Can the data below be echoed back word for word?

====

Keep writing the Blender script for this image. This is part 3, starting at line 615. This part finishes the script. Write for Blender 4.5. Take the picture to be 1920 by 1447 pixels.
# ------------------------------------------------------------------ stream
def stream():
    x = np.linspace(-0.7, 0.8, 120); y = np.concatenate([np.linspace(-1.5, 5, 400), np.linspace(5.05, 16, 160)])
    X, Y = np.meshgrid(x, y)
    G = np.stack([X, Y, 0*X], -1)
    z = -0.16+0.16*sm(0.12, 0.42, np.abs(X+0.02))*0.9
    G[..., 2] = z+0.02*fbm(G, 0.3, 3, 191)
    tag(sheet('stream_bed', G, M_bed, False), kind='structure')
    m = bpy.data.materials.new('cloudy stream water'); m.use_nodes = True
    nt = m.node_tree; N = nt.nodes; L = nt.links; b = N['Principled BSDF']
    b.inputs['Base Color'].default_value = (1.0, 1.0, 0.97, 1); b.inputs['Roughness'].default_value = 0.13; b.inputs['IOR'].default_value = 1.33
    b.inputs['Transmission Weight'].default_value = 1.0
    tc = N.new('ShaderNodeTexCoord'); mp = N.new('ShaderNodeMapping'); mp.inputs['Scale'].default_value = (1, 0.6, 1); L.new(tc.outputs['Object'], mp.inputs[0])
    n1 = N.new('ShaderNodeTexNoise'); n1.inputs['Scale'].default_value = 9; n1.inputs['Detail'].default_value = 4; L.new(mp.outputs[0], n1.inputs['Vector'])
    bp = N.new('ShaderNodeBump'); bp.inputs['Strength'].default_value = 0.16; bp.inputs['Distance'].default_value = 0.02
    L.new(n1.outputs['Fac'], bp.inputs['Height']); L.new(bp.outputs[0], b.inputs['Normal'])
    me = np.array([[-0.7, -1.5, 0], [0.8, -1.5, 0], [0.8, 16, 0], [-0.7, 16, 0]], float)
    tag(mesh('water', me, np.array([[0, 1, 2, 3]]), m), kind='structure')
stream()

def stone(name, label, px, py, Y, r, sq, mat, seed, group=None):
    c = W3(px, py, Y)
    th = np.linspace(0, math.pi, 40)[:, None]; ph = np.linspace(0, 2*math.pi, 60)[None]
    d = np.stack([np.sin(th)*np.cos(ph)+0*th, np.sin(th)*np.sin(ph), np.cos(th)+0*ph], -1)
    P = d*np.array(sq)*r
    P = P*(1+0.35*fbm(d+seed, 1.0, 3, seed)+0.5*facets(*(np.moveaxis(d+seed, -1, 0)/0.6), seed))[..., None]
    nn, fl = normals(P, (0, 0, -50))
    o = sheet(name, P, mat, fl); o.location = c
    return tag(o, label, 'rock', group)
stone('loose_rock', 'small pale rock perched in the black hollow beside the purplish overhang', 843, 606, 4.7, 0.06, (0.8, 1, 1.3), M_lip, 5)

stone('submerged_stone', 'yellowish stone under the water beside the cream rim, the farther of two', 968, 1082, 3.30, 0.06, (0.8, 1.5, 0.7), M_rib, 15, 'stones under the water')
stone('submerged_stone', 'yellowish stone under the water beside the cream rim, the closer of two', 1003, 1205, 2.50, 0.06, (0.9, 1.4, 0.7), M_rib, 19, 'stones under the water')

====

## Solution:
Keep writing the Blender script for this image. This is part 3, starting at line 615. This part finishes the script. Write for Blender 4.5. Take the picture to be 1920 by 1447 pixels.
# ------------------------------------------------------------------ stream
def stream():
    x = np.linspace(-0.7, 0.8, 120); y = np.concatenate([np.linspace(-1.5, 5, 400), np.linspace(5.05, 16, 160)])
    X, Y = np.meshgrid(x, y)
    G = np.stack([X, Y, 0*X], -1)
    z = -0.16+0.16*sm(0.12, 0.42, np.abs(X+0.02))*0.9
    G[..., 2] = z+0.02*fbm(G, 0.3, 3, 191)
    tag(sheet('stream_bed', G, M_bed, False), kind='structure')
    m = bpy.data.materials.new('cloudy stream water'); m.use_nodes = True
    nt = m.node_tree; N = nt.nodes; L = nt.links; b = N['Principled BSDF']
    b.inputs['Base Color'].default_value = (1.0, 1.0, 0.97, 1); b.inputs['Roughness'].default_value = 0.13; b.inputs['IOR'].default_value = 1.33
    b.inputs['Transmission Weight'].default_value = 1.0
    tc = N.new('ShaderNodeTexCoord'); mp = N.new('ShaderNodeMapping'); mp.inputs['Scale'].default_value = (1, 0.6, 1); L.new(tc.outputs['Object'], mp.inputs[0])
    n1 = N.new('ShaderNodeTexNoise'); n1.inputs['Scale'].default_value = 9; n1.inputs['Detail'].default_value = 4; L.new(mp.outputs[0], n1.inputs['Vector'])
    bp = N.new('ShaderNodeBump'); bp.inputs['Strength'].default_value = 0.16; bp.inputs['Distance'].default_value = 0.02
    L.new(n1.outputs['Fac'], bp.inputs['Height']); L.new(bp.outputs[0], b.inputs['Normal'])
    me = np.array([[-0.7, -1.5, 0], [0.8, -1.5, 0], [0.8, 16, 0], [-0.7, 16, 0]], float)
    tag(mesh('water', me, np.array([[0, 1, 2, 3]]), m), kind='structure')
stream()

def stone(name, label, px, py, Y, r, sq, mat, seed, group=None):
    c = W3(px, py, Y)
    th = np.linspace(0, math.pi, 40)[:, None]; ph = np.linspace(0, 2*math.pi, 60)[None]
    d = np.stack([np.sin(th)*np.cos(ph)+0*th, np.sin(th)*np.sin(ph), np.cos(th)+0*ph], -1)
    P = d*np.array(sq)*r
    P = P*(1+0.35*fbm(d+seed, 1.0, 3, seed)+0.5*facets(*(np.moveaxis(d+seed, -1, 0)/0.6), seed))[..., None]
    nn, fl = normals(P, (0, 0, -50))
    o = sheet(name, P, mat, fl); o.location = c
    return tag(o, label, 'rock', group)
stone('loose_rock', 'small pale rock perched in the black hollow beside the purplish overhang', 843, 606, 4.7, 0.06, (0.8, 1, 1.3), M_lip, 5)

stone('submerged_stone', 'yellowish stone under the water beside the cream rim, the farther of two', 968, 1082, 3.30, 0.06, (0.8, 1.5, 0.7), M_rib, 15, 'stones under the water')
stone('submerged_stone', 'yellowish stone under the water beside the cream rim, the closer of two', 1003, 1205, 2.50, 0.06, (0.9, 1.4, 0.7), M_rib, 19, 'stones under the water')